Mr Lowry has now said the matter has been resolved and that he will not be commenting further.
“Although the delay in finalising this issue was inexcusable, unreasonable, and unfair, I am pleased with the final resolution and the discharge of the costs to those who represented me before the Tribunal,” he said.
The payments to politicians tribunal was established in 1997 and issued its final report in March 2011. Among its many findings were that Mr Lowry, as Minister for Communications, had interfered in the awarding of the State’s second mobile phone licence to Denis O’Brien’s Esat Digifone, and that there had been payments by Mr O’Brien to Mr Lowry that were “demonstrably referable” to Mr Lowry’s conduct in respect to the licence award.
Mr O’Brien and Mr Lowry said they did not agree with the tribunal’s findings.
Among the tribunal’s other findings were that Mr Lowry and his accountant, Denis O’Connor, had been involved in a “choreographed falsehood” that was “orchestrated by O’Connor and Lowry with the objective of misleading the tribunal” in relation to one module of the tribunal’s inquiries.
In its rulings on costs, the tribunal said it was important to distinguish between substantive findings – findings in relation to the matters covered in the tribunal’s terms of reference – and findings in regard to co-operation. People against whom negative substantive findings are made do not lose their entitlement to costs on that basis.
The Court of Appeal did not find that the tribunal was in breach of fair procedures in relation to its finding of non-cooperation by Mr Lowry but did find that it was unclear why the tribunal had fixed on the very substantial reduction in costs (two thirds) that it decided upon because of that finding of non-cooperation.

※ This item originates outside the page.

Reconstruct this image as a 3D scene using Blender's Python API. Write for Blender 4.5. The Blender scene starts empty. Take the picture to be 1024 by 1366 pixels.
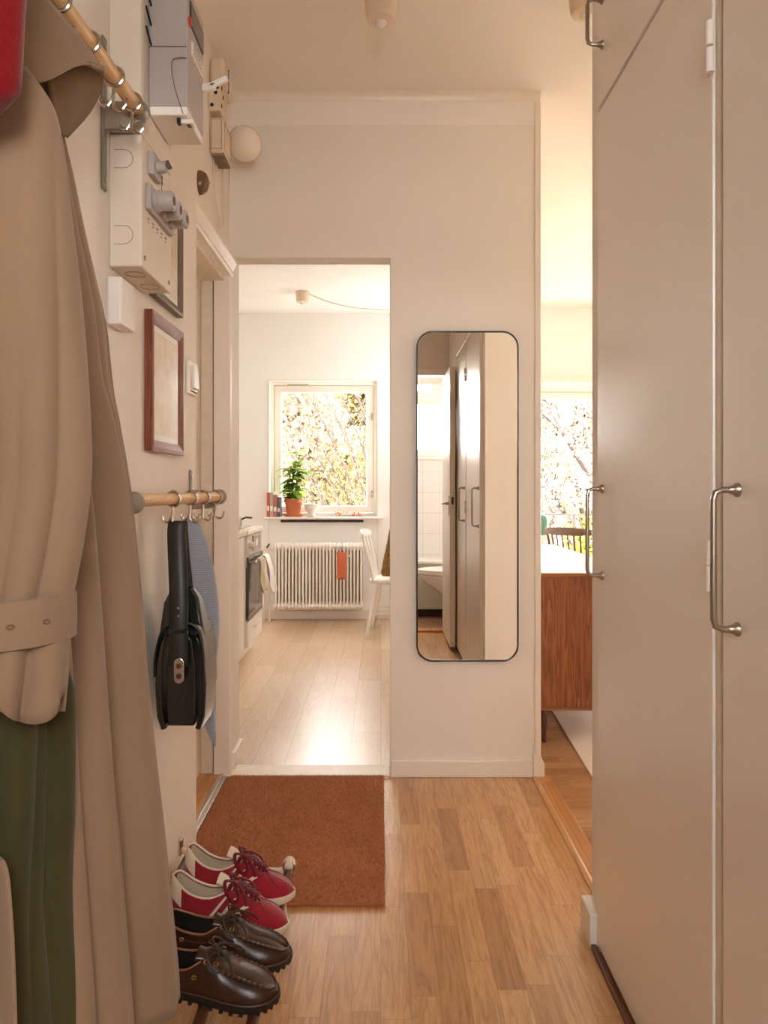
import bpy, bmesh, math, random
from math import pi, sin, cos, radians, sqrt, floor
from mathutils import Vector, Matrix

random.seed(11)
S = bpy.context.scene
COL = S.collection
EYE = 1.117                      # camera height

# ------------------------------------------------------------------ camera
cam_d = bpy.data.cameras.new('camera')
cam = bpy.data.objects.new('camera', cam_d)
COL.objects.link(cam)
cam.location = (0, 0, EYE)
cam.rotation_euler = (pi / 2, 0, 0)
cam_d.sensor_fit = 'VERTICAL'
cam_d.sensor_height = 36
cam_d.lens = 36 * 1000 / 1366
cam_d.shift_x = 0.0029
cam_d.shift_y = -0.0242
cam_d.clip_start = 0.02
S.camera = cam

# ------------------------------------------------------------------ sky, light, exposure
S.view_settings.view_transform = 'Standard'
S.view_settings.look = 'None'
S.view_settings.gamma = 1
S.view_settings.use_curve_mapping = False
S.view_settings.exposure = EXPOSURE = 2.55
S.render.film_transparent = False
try:
    S.cycles.use_denoising = True
    S.cycles.max_bounces = 14
    S.cycles.diffuse_bounces = 9
    S.cycles.glossy_bounces = 5
    S.cycles.transparent_max_bounces = 24
    S.cycles.sample_clamp_indirect = 6
except Exception:
    pass
W = bpy.data.worlds.new('overcast_sky')
S.world = W
W.use_nodes = True
SKY_COL = (1.0, 0.99, 1.0)
bgn = W.node_tree.nodes['Background']
bgn.inputs[0].default_value = (*SKY_COL, 1)
bgn.inputs[1].default_value = SKY_STRENGTH = 6.4


def portal(name, loc, rot, sx, sy):
    d = bpy.data.lights.new(name, 'AREA')
    d.shape = 'RECTANGLE'
    d.size, d.size_y = sx, sy
    d.cycles.is_portal = True
    o = bpy.data.objects.new(name, d)
    o.location = loc
    o.rotation_euler = rot
    COL.objects.link(o)


portal('daylight_kitchen', (-.5, 6.66, 1.44), (-pi / 2, 0, 0), 1.1, 1.35)
portal('daylight_living', (2.3, 6.66, 1.2), (-pi / 2, 0, 0), 3.0, 1.8)
portal('daylight_bathroom', (.3, -1.27, 1.66), (pi / 2, 0, 0), .8, .7)


def lamp(name, loc, rot, sx, sy, energy, col=(1, .82, .62)):
    d = bpy.data.lights.new(name, 'AREA')
    d.shape = 'RECTANGLE'
    d.size, d.size_y = sx, sy
    d.energy = energy
    d.color = col
    o = bpy.data.objects.new(name, d)
    o.location = loc
    o.rotation_euler = rot
    COL.objects.link(o)


# the bathroom strip light, on (its tube is built with the bathroom)
lamp('bathroom_lamp_light', (.1, -.90, 2.0), (radians(50), 0, 0), .7, .06, 2, (1, .96, .92))


# ------------------------------------------------------------------ materials
def lin(c):
    c /= 255
    return c / 12.92 if c <= .04045 else ((c + .055) / 1.055) ** 2.4


def rgb(r, g, b):
    return (lin(r), lin(g), lin(b), 1)


class NT:
    def __init__(self, name):
        self.m = bpy.data.materials.new(name)
        self.m.use_nodes = True
        self.t = self.m.node_tree
        self.p = self.t.nodes['Principled BSDF']
        self.out = self.t.nodes['Material Output']

    def n(self, kind, **kw):
        nd = self.t.nodes.new(kind)
        for k, v in kw.items():
            if k.startswith('i_'):
                nd.inputs[int(k[2:])].default_value = v
            else:
                setattr(nd, k, v)
        return nd

    def l(self, a, ai, b, bi):
        self.t.links.new(a.outputs[ai], b.inputs[bi])

    def math(self, op, a, b=None):
        nd = self.n('ShaderNodeMath', operation=op)
        for i, x in enumerate((a, b)):
            if x is None:
                continue
            if isinstance(x, (int, float)):
                nd.inputs[i].default_value = x
            else:
                self.t.links.new(x, nd.inputs[i])
        return nd.outputs[0]

    def ramp(self, fac, stops):
        r = self.n('ShaderNodeValToRGB')
        e = r.color_ramp.elements
        while len(e) < len(stops):
            e.new(.5)
        for el, (p, c) in zip(e, stops):
            el.position = p
            el.color = c
        self.t.links.new(fac, r.inputs[0])
        return r.outputs[0]


def mat(name, col, rough=.5, metal=0., spec=.5, var=.06, vscale=6., bump=0., bscale=120., stretch=(1, 1, 1), coat=0., sheen=0., col2=None, detail=4):
    t = NT(name)
    p = t.p
    p.inputs['Roughness'].default_value = rough
    p.inputs['Metallic'].default_value = metal
    p.inputs['Specular IOR Level'].default_value = spec
    if coat:
        p.inputs['Coat Weight'].default_value = coat
        p.inputs['Coat Roughness'].default_value = .12
    if sheen:
        p.inputs['Sheen Weight'].default_value = sheen
        p.inputs['Sheen Roughness'].default_value = .5
    tc = t.n('ShaderNodeTexCoord')
    mp = t.n('ShaderNodeMapping')
    mp.inputs['Scale'].default_value = stretch
    t.l(tc, 'Object', mp, 0)
    nz = t.n('ShaderNodeTexNoise')
    nz.inputs['Scale'].default_value = vscale
    nz.inputs['Detail'].default_value = detail
    t.l(mp, 0, nz, 'Vector')
    c = rgb(*col)
    if col2:
        lo, hi = c, rgb(*col2)
    else:
        lo = tuple(x * (1 - var) for x in c[:3]) + (1,)
        hi = tuple(min(1, x * (1 + var)) for x in c[:3]) + (1,)
    o = t.ramp(nz.outputs[0], [(.3, lo), (.7, hi)])
    t.t.links.new(o, p.inputs['Base Color'])
    if bump:
        n2 = t.n('ShaderNodeTexNoise')
        n2.inputs['Scale'].default_value = bscale
        n2.inputs['Detail'].default_value = 3
        t.l(mp, 0, n2, 'Vector')
        b = t.n('ShaderNodeBump')
        b.inputs['Strength'].default_value = bump
        b.inputs['Distance'].default_value = .004
        t.l(n2, 0, b, 'Height')
        t.l(b, 0, p, 'Normal')
    return t.m


def plank_mat(name, along, w, L, cols, rough=.3, grain=1.0, spec=.5):
    """strip parquet: strips along 'x' or 'y', each board with its own tint and grain"""
    t = NT(name)
    tc = t.n('ShaderNodeTexCoord')
    sp = t.n('ShaderNodeSeparateXYZ')
    t.l(tc, 'Object', sp, 0)
    a, c = (sp.outputs[1], sp.outputs[0]) if along == 'y' else (sp.outputs[0], sp.outputs[1])
    row = t.math('FLOOR', t.math('DIVIDE', c, w))
    wn = t.n('ShaderNodeTexWhiteNoise', noise_dimensions='1D')
    t.t.links.new(row, wn.inputs['W'])
    sh = t.math('ADD', t.math('DIVIDE', a, L), t.math('MULTIPLY', wn.outputs[0], 7.3))
    idx = t.math('FLOOR', sh)
    cb = t.n('ShaderNodeCombineXYZ')
    t.t.links.new(row, cb.inputs[0])
    t.t.links.new(idx, cb.inputs[1])
    w2 = t.n('ShaderNodeTexWhiteNoise', noise_dimensions='2D')
    t.l(cb, 0, w2, 'Vector')
    # grain coordinates, shifted per board
    g = t.n('ShaderNodeCombineXYZ')
    t.t.links.new(t.math('ADD', t.math('MULTIPLY', c, 1.0), t.math('MULTIPLY', w2.outputs[0], 31.)), g.inputs[0])
    t.t.links.new(t.math('MULTIPLY', a, .07), g.inputs[1])
    t.t.links.new(t.math('MULTIPLY', w2.outputs[0], 17.), g.inputs[2])
    n1 = t.n('ShaderNodeTexNoise')
    n1.inputs['Scale'].default_value = 24
    n1.inputs['Detail'].default_value = 3
    n1.inputs['Distortion'].default_value = 1.2
    t.l(g, 0, n1, 'Vector')
    rings = t.math('FRACT', t.math('MULTIPLY', n1.outputs[0], 5.))
    n2 = t.n('ShaderNodeTexNoise')
    n2.inputs['Scale'].default_value = 260
    n2.inputs['Detail'].default_value = 4
    t.l(g, 0, n2, 'Vector')
    base = t.ramp(w2.outputs[0], [(0, rgb(*cols[0])), (.25, rgb(*cols[1])), (.8, rgb(*cols[2])), (1, rgb(*cols[3]))])
    mix = t.n('ShaderNodeMix', data_type='RGBA', blend_type='MULTIPLY')
    mix.inputs[0].default_value = .75 * grain
    t.t.links.new(base, mix.inputs[6])
    gr = t.ramp(rings, [(0, (.62, .57, .50, 1)), (.45, (1, 1, 1, 1)), (1, (.84, .80, .76, 1))])
    t.t.links.new(gr, mix.inputs[7])
    mx2 = t.n('ShaderNodeMix', data_type='RGBA', blend_type='MULTIPLY')
    mx2.inputs[0].default_value = .6 * grain
    t.t.links.new(mix.outputs[2], mx2.inputs[6])
    g2 = t.ramp(n2.outputs[0], [(.35, (.74, .70, .64, 1)), (.6, (1, 1, 1, 1))])
    t.t.links.new(g2, mx2.inputs[7])
    # seams
    fr = t.math('FRACT', t.math('DIVIDE', c, w))
    fa = t.math('FRACT', sh)
    e1 = t.math('LESS_THAN', t.math('MINIMUM', fr, t.math('SUBTRACT', 1., fr)), .012)
    e2 = t.math('LESS_THAN', t.math('MINIMUM', fa, t.math('SUBTRACT', 1., fa)), .0018)
    e = t.math('MAXIMUM', e1, e2)
    mx3 = t.n('ShaderNodeMix', data_type='RGBA', blend_type='MULTIPLY')
    t.t.links.new(t.math('MULTIPLY', e, .45), mx3.inputs[0])
    t.t.links.new(mx2.outputs[2], mx3.inputs[6])
    mx3.inputs[7].default_value = (.35, .25, .18, 1)
    t.t.links.new(mx3.outputs[2], t.p.inputs['Base Color'])
    t.p.inputs['Roughness'].default_value = rough
    t.p.inputs['Specular IOR Level'].default_value = spec
    t.p.inputs['Coat Weight'].default_value = .5
    t.p.inputs['Coat Roughness'].default_value = .22
    b = t.n('ShaderNodeBump')
    b.inputs['Strength'].default_value = .06
    b.inputs['Distance'].default_value = .002
    t.l(n2, 0, b, 'Height')
    t.l(b, 0, t.p, 'Normal')
    return t.m


def wood_mat(name, c1, c2, axis='z', rough=.4, scale=1., dark=None):
    t = NT(name)
    tc = t.n('ShaderNodeTexCoord')
    mp = t.n('ShaderNodeMapping')
    k = {'x': (.06, 1, 1), 'y': (1, .06, 1), 'z': (1, 1, .06)}[axis]
    mp.inputs['Scale'].default_value = k
    t.l(tc, 'Object', mp, 0)
    n1 = t.n('ShaderNodeTexNoise')
    n1.inputs['Scale'].default_value = 13 * scale
    n1.inputs['Detail'].default_value = 3
    n1.inputs['Distortion'].default_value = .8
    t.l(mp, 0, n1, 'Vector')
    r = t.math('FRACT', t.math('MULTIPLY', n1.outputs[0], 7.))
    n2 = t.n('ShaderNodeTexNoise')
    n2.inputs['Scale'].default_value = 150 * scale
    t.l(mp, 0, n2, 'Vector')
    f = t.math('ADD', t.math('MULTIPLY', r, .65), t.math('MULTIPLY', n2.outputs[0], .4))
    o = t.ramp(f, [(.1, rgb(*c1)), (.85, rgb(*c2))])
    t.t.links.new(o, t.p.inputs['Base Color'])
    t.p.inputs['Roughness'].default_value = rough
    return t.m


def fabric_mat(name, col, col2, rough=.85, weave=900., bump=.25, sheen=.2, var_scale=3.):
    t = NT(name)
    tc = t.n('ShaderNodeTexCoord')
    nz = t.n('ShaderNodeTexNoise')
    nz.inputs['Scale'].default_value = var_scale
    nz.inputs['Detail'].default_value = 5
    t.l(tc, 'Object', nz, 'Vector')
    n2 = t.n('ShaderNodeTexNoise')
    n2.inputs['Scale'].default_value = weave
    n2.inputs['Detail'].default_value = 2
    t.l(tc, 'Object', n2, 'Vector')
    f = t.math('ADD', t.math('MULTIPLY', nz.outputs[0], .6), t.math('MULTIPLY', n2.outputs[0], .4))
    o = t.ramp(f, [(.3, rgb(*col)), (.7, rgb(*col2))])
    t.t.links.new(o, t.p.inputs['Base Color'])
    t.p.inputs['Roughness'].default_value = rough
    t.p.inputs['Specular IOR Level'].default_value = .2
    t.p.inputs['Sheen Weight'].default_value = sheen
    b = t.n('ShaderNodeBump')
    b.inputs['Strength'].default_value = bump
    b.inputs['Distance'].default_value = .0015
    t.l(n2, 0, b, 'Height')
    t.l(b, 0, t.p, 'Normal')
    return t.m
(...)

On the face of it, it said, it appeared the decision had been made to deprive Mr Lowry of part of the costs of representation at tribunal modules for which there was no allegation of non-cooperation. The reasoning behind this was hard to ascertain, it said.
Mr Lowry was represented at the tribunal by solicitors Kelly Noone and a number of different counsel, including the Attorney General, Rossa Fanning.

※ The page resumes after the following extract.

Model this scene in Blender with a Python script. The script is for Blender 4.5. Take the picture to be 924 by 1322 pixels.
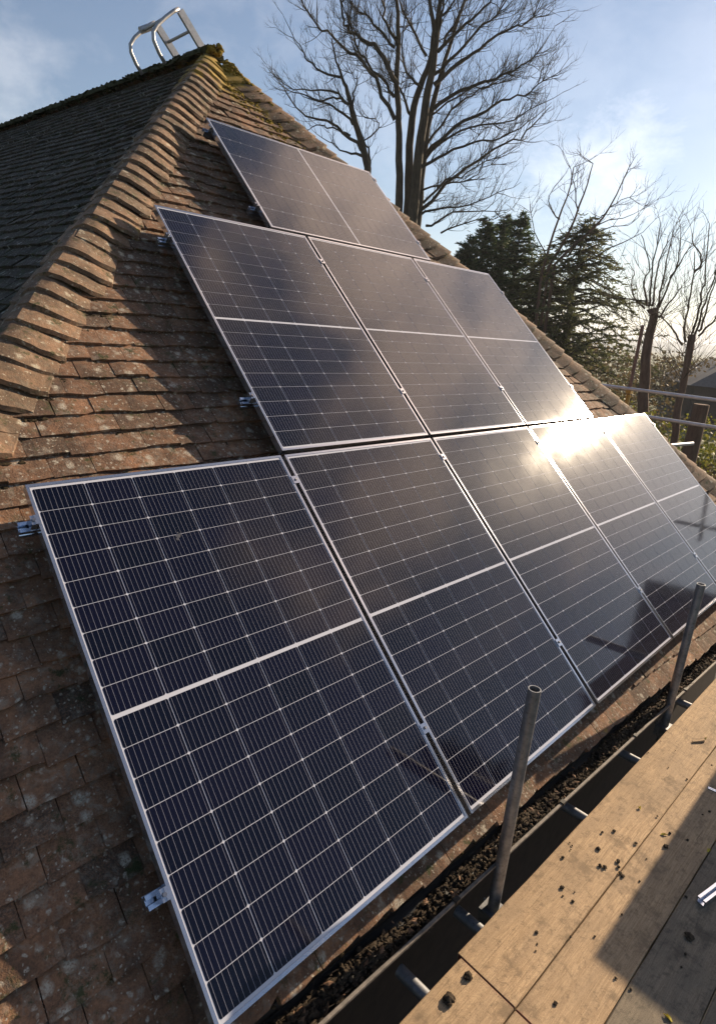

In its decision the Court of Appeal noted that the co-operation of Mr Lowry’s legal representatives with the tribunal had never been doubted. It said it was Mr Lowry’s position that the legal representatives had at that stage (2018) only been paid “a tiny, tiny fraction” of the fees that had been incurred a decade earlier.

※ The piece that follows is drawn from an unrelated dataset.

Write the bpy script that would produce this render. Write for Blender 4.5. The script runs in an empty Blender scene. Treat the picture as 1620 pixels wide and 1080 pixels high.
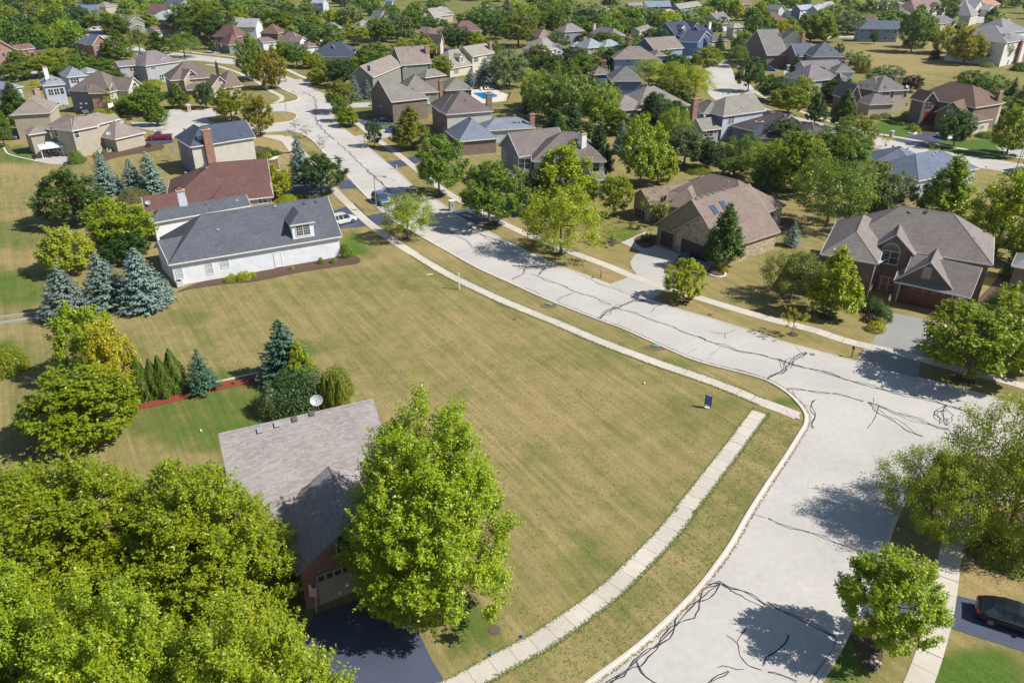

It also said Mr Lowry’s submission had been that his accountant, Mr O’Connor, had brought a claim for approximately €1.7 million, the bulk of which related to tribunal work. Mr Lowry “does not have the means to discharge such a liability”.
In 2014 there was a brief legal dispute between Mr O’Connor and Mr Lowry over the payment of fees to the accountant, with the politician saying there was an oral agreement that the fees would be paid out of the costs he secured from the tribunal, with Mr O’Connor saying the fees were due from Mr Lowry because the tribunal had completed its work. The matter was settled on consent.